:: PROBLEM DETAILS ::
Every line of the material is to be repeated exactly as it stands.

:: RAW DATA ::
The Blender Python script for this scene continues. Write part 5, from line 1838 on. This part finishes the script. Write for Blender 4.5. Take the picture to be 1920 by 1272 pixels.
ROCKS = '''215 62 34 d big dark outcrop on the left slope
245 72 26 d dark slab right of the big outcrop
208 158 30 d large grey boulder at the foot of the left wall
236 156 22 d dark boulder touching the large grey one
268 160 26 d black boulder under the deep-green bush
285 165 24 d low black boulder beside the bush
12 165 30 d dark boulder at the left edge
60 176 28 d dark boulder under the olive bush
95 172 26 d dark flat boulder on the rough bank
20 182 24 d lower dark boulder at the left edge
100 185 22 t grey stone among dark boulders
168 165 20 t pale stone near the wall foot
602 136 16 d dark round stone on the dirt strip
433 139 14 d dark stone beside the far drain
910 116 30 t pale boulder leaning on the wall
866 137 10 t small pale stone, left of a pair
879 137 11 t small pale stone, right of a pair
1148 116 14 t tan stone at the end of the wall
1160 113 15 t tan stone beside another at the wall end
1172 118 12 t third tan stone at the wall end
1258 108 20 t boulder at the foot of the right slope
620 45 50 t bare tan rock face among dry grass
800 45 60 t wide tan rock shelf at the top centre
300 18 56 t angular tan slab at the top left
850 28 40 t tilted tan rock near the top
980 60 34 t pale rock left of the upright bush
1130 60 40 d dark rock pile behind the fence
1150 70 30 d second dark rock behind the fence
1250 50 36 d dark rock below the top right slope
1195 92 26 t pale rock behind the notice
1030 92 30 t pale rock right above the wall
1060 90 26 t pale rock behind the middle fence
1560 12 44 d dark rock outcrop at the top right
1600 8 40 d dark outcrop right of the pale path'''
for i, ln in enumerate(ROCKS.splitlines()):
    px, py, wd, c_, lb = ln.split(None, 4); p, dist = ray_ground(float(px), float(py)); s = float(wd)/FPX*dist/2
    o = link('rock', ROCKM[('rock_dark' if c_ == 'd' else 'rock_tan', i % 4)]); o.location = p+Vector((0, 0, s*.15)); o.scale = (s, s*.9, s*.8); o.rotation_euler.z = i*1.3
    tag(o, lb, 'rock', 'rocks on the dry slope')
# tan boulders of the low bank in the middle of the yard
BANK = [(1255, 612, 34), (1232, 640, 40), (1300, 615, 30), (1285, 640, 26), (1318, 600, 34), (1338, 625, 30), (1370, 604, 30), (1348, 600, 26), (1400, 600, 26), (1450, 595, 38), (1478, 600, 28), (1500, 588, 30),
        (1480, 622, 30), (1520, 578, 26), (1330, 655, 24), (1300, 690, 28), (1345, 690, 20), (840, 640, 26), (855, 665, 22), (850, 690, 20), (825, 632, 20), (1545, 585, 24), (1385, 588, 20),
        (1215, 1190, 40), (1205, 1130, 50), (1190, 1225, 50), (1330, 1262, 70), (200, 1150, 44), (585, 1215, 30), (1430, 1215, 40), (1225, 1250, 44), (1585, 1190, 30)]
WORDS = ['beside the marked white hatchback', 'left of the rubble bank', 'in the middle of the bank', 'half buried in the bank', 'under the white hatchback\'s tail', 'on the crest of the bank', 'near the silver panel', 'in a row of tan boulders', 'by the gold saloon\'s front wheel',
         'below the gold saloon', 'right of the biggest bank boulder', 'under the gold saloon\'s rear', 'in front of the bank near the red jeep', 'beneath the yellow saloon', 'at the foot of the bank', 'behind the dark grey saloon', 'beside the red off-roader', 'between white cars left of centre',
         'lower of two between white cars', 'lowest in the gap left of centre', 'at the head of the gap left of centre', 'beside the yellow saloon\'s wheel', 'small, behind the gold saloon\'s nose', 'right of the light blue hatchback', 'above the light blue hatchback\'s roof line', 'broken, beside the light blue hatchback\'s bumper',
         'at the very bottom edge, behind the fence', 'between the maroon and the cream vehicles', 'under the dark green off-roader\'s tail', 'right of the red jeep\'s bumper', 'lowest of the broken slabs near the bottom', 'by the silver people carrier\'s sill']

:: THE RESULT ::
The Blender Python script for this scene continues. Write part 5, from line 1838 on. This part finishes the script. Write for Blender 4.5. Take the picture to be 1920 by 1272 pixels.
ROCKS = '''215 62 34 d big dark outcrop on the left slope
245 72 26 d dark slab right of the big outcrop
208 158 30 d large grey boulder at the foot of the left wall
236 156 22 d dark boulder touching the large grey one
268 160 26 d black boulder under the deep-green bush
285 165 24 d low black boulder beside the bush
12 165 30 d dark boulder at the left edge
60 176 28 d dark boulder under the olive bush
95 172 26 d dark flat boulder on the rough bank
20 182 24 d lower dark boulder at the left edge
100 185 22 t grey stone among dark boulders
168 165 20 t pale stone near the wall foot
602 136 16 d dark round stone on the dirt strip
433 139 14 d dark stone beside the far drain
910 116 30 t pale boulder leaning on the wall
866 137 10 t small pale stone, left of a pair
879 137 11 t small pale stone, right of a pair
1148 116 14 t tan stone at the end of the wall
1160 113 15 t tan stone beside another at the wall end
1172 118 12 t third tan stone at the wall end
1258 108 20 t boulder at the foot of the right slope
620 45 50 t bare tan rock face among dry grass
800 45 60 t wide tan rock shelf at the top centre
300 18 56 t angular tan slab at the top left
850 28 40 t tilted tan rock near the top
980 60 34 t pale rock left of the upright bush
1130 60 40 d dark rock pile behind the fence
1150 70 30 d second dark rock behind the fence
1250 50 36 d dark rock below the top right slope
1195 92 26 t pale rock behind the notice
1030 92 30 t pale rock right above the wall
1060 90 26 t pale rock behind the middle fence
1560 12 44 d dark rock outcrop at the top right
1600 8 40 d dark outcrop right of the pale path'''
for i, ln in enumerate(ROCKS.splitlines()):
    px, py, wd, c_, lb = ln.split(None, 4); p, dist = ray_ground(float(px), float(py)); s = float(wd)/FPX*dist/2
    o = link('rock', ROCKM[('rock_dark' if c_ == 'd' else 'rock_tan', i % 4)]); o.location = p+Vector((0, 0, s*.15)); o.scale = (s, s*.9, s*.8); o.rotation_euler.z = i*1.3
    tag(o, lb, 'rock', 'rocks on the dry slope')
# tan boulders of the low bank in the middle of the yard
BANK = [(1255, 612, 34), (1232, 640, 40), (1300, 615, 30), (1285, 640, 26), (1318, 600, 34), (1338, 625, 30), (1370, 604, 30), (1348, 600, 26), (1400, 600, 26), (1450, 595, 38), (1478, 600, 28), (1500, 588, 30),
        (1480, 622, 30), (1520, 578, 26), (1330, 655, 24), (1300, 690, 28), (1345, 690, 20), (840, 640, 26), (855, 665, 22), (850, 690, 20), (825, 632, 20), (1545, 585, 24), (1385, 588, 20),
        (1215, 1190, 40), (1205, 1130, 50), (1190, 1225, 50), (1330, 1262, 70), (200, 1150, 44), (585, 1215, 30), (1430, 1215, 40), (1225, 1250, 44), (1585, 1190, 30)]
WORDS = ['beside the marked white hatchback', 'left of the rubble bank', 'in the middle of the bank', 'half buried in the bank', 'under the white hatchback\'s tail', 'on the crest of the bank', 'near the silver panel', 'in a row of tan boulders', 'by the gold saloon\'s front wheel',
         'below the gold saloon', 'right of the biggest bank boulder', 'under the gold saloon\'s rear', 'in front of the bank near the red jeep', 'beneath the yellow saloon', 'at the foot of the bank', 'behind the dark grey saloon', 'beside the red off-roader', 'between white cars left of centre',
         'lower of two between white cars', 'lowest in the gap left of centre', 'at the head of the gap left of centre', 'beside the yellow saloon\'s wheel', 'small, behind the gold saloon\'s nose', 'right of the light blue hatchback', 'above the light blue hatchback\'s roof line', 'broken, beside the light blue hatchback\'s bumper',
         'at the very bottom edge, behind the fence', 'between the maroon and the cream vehicles', 'under the dark green off-roader\'s tail', 'right of the red jeep\'s bumper', 'lowest of the broken slabs near the bottom', 'by the silver people carrier\'s sill']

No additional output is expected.